Kerk in hartje rosse buurt
”Orgelfestival” kondigen twee borden voor de ingang aan. Het contrast met de omgeving kon niet groter zijn. De Amsterdamse Oude Kerk bevindt zich in hartje rosse buurt.
De toren, al zichtbaar vanaf het Centraal Station, wijst maar, onophoudelijk, naar boven. „Hier beneden is het niet.”
Maar zijn boodschap landt niet. Een groepje jongeren slentert voorbij de hoge ramen aan de linkerkant van het smalle straatje. Hier en daar blijven ze staan, uitdagend lachend.
„Ja-a!” roept een nauwelijks geklede dame passanten toe. Vrolijk oogt ze niet. Even verderop opent zich een deur. Een al wat oudere heer stapt naar buiten. Al snel is hij een met de menigte.
Op de hoek het ”PIC - Prostitutie Informatie Centrum”. Het streeft naar „acceptatie en organisatie van de prostitutie als beroepsgroep en volwaardig onderdeel van de maatschappij.”
En dan ineens ben je in de kerk. De koelte doet weldadig aan op deze warme zomermiddag. En: even niet die wietlucht.
Een aparte gewaarwording? „Ik begrijp niet wat u hier vreemd aan vindt”, zegt Herbert van Hasselt, directeur van Stichting de Oude Kerk te Amsterdam, ietwat verstoord. „Elke havenstad heeft een rosse buurt. Berlijn, noem maar op. En in Amsterdam is die hier.”
De stichting nam het kerkgebouw in 1955 over van de hervormde gemeente. Het bevond zich op dat moment in zeer slechte staat. In de jaren die volgden werd een omvangrijke restauratie in gang gezet, die in 1979 werd voltooid. Van 1994 tot 1998 had een „consoliderende renovatie” plaats, waarbij de gebrandschilderde glazen aan de buitenkant van een beschermende laag werden voorzien.
De geschiedenis van de Oude Kerk, inmiddels Europees Monument, begint ergens rond 1250. „Hier, op deze plaats, is Amsterdam begonnen”, zegt Van Hasselt niet zonder trots. Aanvankelijk was het bedehuis van rooms-katholieke signatuur; na de ”alteratie” (Reformatie), in 1578, kwam het in handen van de „hervormden.”
En die kerken er, vele generaties later, nog altijd. Elke zondag om 11.00 uur - zo’n 150 mensen, aldus de directeur van Stichting de Oude Kerk. „Maar, zij denken meer liturgisch.”
Een tekst op de kansel herinnert predikanten aan hun roeping. „Ist dat yemandt spreeckt dat hy spreecke als Gods Woordt, 1 Petrus IIII.”
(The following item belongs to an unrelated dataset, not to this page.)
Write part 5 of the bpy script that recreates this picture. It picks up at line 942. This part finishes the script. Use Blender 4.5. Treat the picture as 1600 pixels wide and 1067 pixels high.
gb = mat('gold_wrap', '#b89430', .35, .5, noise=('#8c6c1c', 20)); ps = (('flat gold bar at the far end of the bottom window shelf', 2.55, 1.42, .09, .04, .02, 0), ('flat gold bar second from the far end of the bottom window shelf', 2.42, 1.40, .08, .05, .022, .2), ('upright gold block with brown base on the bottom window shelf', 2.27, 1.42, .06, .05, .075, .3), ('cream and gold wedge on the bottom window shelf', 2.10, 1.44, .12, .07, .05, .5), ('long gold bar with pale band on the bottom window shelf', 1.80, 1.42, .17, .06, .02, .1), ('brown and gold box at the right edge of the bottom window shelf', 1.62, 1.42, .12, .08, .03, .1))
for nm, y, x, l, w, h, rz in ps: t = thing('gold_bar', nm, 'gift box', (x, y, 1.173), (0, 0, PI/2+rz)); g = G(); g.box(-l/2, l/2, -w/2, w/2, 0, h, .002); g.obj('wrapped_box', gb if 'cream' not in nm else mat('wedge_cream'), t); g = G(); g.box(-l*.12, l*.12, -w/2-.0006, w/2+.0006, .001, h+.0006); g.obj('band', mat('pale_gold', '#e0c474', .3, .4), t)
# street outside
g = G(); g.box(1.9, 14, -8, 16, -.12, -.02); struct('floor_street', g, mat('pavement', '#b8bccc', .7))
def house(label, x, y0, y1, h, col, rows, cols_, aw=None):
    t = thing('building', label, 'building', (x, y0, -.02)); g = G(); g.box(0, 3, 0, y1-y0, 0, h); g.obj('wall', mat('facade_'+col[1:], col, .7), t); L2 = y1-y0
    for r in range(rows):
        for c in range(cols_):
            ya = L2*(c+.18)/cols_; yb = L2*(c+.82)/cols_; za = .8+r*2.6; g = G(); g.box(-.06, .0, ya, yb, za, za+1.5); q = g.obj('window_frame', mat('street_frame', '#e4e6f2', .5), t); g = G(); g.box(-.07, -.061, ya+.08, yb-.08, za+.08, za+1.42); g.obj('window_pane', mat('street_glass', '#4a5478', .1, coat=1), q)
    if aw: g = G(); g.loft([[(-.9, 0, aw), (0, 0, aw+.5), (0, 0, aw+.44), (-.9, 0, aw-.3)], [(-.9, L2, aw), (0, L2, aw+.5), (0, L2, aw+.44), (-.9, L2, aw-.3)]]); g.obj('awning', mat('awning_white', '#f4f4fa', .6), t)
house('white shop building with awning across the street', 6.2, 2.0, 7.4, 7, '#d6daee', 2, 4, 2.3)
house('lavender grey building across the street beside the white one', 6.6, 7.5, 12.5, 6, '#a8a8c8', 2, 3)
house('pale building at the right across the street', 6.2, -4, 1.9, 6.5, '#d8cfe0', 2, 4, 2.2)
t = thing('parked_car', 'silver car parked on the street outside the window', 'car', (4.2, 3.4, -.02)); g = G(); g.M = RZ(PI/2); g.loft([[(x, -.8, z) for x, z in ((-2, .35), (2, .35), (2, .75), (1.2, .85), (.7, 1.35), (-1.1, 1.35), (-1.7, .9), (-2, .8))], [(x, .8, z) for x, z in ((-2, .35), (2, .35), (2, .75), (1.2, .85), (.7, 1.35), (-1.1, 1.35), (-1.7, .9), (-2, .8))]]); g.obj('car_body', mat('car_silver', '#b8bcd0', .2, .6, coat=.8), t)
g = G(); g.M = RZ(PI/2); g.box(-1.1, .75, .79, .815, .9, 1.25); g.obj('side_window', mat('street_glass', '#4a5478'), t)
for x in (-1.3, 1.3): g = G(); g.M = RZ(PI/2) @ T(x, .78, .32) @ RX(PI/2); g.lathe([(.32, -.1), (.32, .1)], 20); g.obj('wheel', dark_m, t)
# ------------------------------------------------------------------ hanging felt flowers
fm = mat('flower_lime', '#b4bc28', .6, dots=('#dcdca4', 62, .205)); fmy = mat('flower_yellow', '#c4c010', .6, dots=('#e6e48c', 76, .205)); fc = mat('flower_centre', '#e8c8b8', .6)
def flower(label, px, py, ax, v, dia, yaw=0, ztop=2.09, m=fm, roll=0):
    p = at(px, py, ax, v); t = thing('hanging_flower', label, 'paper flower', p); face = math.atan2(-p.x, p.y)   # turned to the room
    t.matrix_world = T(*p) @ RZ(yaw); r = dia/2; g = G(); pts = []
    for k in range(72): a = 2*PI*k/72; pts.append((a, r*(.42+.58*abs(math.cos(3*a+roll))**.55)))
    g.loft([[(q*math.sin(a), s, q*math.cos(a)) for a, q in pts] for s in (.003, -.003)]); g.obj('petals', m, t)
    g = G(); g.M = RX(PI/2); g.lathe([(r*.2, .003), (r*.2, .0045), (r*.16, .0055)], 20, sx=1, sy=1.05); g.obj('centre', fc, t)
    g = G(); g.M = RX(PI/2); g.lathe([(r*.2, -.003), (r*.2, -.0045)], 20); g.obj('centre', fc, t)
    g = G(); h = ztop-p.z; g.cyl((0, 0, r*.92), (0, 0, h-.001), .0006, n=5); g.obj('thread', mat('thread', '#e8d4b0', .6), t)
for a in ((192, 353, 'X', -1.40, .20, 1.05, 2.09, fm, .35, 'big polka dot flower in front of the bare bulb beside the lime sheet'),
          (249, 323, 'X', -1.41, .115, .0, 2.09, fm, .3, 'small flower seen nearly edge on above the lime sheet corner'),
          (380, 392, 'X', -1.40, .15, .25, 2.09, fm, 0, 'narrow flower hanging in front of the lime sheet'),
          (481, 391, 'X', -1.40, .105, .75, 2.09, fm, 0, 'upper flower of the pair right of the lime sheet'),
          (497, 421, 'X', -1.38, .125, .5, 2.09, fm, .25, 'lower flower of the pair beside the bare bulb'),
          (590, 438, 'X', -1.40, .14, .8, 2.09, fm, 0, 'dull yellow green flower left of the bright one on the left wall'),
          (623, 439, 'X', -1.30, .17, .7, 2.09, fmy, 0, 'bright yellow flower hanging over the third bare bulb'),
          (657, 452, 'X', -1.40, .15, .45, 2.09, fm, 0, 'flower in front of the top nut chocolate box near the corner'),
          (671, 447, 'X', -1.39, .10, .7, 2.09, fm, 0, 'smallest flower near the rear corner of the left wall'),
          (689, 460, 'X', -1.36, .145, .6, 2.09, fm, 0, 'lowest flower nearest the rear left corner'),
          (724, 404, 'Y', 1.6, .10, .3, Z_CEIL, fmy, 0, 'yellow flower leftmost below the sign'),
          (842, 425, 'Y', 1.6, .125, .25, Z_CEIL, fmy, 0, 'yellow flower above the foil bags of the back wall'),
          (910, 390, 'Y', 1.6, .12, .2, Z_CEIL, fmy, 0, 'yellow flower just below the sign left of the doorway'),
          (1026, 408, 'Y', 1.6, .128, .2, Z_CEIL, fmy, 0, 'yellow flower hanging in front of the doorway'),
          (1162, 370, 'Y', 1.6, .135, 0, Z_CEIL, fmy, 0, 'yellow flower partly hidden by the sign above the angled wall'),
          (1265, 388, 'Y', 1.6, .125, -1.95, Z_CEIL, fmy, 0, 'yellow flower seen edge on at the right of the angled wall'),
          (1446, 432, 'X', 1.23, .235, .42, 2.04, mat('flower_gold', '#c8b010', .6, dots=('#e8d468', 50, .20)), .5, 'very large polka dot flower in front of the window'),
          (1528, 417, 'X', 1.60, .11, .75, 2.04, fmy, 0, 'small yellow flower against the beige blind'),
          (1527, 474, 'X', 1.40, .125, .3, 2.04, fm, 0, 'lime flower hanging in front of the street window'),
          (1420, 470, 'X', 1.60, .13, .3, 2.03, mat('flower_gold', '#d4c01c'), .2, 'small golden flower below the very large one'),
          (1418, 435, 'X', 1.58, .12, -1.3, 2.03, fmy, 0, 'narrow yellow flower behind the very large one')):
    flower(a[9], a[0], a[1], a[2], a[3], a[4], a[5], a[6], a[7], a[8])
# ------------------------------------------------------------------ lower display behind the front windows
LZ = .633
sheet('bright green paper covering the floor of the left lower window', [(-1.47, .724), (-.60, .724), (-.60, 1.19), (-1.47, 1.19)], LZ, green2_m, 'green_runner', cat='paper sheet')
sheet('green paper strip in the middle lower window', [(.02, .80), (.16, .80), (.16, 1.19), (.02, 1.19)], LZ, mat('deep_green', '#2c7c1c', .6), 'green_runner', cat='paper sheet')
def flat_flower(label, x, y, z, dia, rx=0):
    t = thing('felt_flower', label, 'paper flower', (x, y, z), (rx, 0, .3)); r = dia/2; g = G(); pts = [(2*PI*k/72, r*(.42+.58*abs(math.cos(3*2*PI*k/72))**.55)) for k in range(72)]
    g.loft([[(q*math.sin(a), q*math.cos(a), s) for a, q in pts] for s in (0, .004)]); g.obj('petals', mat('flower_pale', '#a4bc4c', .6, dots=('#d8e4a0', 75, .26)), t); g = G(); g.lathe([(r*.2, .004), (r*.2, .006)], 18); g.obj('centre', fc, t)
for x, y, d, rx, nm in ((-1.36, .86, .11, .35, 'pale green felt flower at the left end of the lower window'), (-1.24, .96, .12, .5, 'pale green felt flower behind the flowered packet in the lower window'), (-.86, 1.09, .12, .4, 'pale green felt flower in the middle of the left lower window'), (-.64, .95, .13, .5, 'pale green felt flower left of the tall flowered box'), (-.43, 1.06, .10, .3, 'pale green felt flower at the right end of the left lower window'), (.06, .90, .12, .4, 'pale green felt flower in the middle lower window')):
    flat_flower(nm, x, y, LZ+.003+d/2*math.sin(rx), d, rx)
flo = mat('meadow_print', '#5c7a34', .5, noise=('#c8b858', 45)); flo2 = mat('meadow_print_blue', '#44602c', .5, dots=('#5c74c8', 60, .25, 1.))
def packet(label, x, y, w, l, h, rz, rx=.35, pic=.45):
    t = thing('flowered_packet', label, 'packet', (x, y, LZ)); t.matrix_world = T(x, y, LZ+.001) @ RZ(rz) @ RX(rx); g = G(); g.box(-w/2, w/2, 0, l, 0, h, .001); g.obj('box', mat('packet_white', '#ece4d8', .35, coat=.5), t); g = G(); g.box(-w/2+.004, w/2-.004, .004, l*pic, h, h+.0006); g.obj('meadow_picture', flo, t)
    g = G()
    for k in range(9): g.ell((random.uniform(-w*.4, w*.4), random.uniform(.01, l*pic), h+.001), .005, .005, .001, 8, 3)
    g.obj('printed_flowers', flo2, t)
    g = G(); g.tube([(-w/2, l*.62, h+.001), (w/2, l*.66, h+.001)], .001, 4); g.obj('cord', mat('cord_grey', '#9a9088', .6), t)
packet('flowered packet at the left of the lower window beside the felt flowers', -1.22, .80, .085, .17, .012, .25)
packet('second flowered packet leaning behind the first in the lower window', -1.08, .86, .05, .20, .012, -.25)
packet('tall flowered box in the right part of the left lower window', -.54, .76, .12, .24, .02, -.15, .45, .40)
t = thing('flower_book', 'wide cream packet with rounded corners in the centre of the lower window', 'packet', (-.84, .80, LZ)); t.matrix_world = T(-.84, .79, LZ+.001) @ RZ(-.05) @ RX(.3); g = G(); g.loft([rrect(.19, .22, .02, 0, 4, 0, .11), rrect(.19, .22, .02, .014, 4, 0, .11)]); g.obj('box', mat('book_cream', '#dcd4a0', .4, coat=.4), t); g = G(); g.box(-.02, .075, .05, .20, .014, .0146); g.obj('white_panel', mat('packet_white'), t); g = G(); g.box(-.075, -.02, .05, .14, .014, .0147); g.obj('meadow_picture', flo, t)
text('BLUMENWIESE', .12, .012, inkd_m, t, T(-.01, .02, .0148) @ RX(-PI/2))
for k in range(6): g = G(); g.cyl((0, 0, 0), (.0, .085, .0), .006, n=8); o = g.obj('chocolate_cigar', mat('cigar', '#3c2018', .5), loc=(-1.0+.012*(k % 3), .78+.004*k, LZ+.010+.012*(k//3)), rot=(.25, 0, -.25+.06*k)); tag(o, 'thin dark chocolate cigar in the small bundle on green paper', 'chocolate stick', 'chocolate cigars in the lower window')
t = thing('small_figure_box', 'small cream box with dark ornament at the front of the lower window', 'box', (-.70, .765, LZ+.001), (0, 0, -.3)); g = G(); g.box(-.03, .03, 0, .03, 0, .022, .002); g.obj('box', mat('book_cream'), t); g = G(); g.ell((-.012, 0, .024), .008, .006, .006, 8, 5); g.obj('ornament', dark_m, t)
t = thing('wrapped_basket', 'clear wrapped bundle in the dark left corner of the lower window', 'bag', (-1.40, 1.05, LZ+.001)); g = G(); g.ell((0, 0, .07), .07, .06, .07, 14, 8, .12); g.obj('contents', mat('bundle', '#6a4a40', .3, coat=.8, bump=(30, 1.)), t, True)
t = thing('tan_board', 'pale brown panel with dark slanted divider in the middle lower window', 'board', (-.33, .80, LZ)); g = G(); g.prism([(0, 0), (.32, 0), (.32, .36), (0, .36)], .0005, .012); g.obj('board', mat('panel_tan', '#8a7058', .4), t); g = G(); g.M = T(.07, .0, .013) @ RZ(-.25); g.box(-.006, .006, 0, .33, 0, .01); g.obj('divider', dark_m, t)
Het majestueuze Vater/Müller-orgel (oorspronkelijk bouwjaar 1724) zwijgt deze middag. Elders in het godsgebouw bevindt zich het graf van Jan Pieterszoon Sweelinck, de Amsterdamse ”Orpheus”, die in 1580 zijn vader opvolgde als organist van de Oude Kerk.
Op een tafel in een verder lege ruimte ligt, tussen een kruis en een kaars in, een ”Groot Letter Liedboek voor de kerken”. Het is opengeslagen bij Psalm 139. „Doorgrond, o God, mijn hart; het ligt/ toch open voor uw aangezicht./ Toets mij of niet een weg in mij/ mij schaadt en leidt aan U voorbij./ O God, houd mij geheel omgeven,/ en leid mij op den weg ten leven.” Toch mooi.
Buiten slaat de warmte je weer tegemoet. „Je durft gewoon niet!”, klinkt een vrouwenstem vanachter een raam. „Nou, echt wel”, kaatst een slonzige heer terug. Op een terras roken een paar jongens een jointje. De lucht is doordringend.
Je vraagt je af wat de Heere Jezus gedaan zou hebben als Hij hier had gelopen.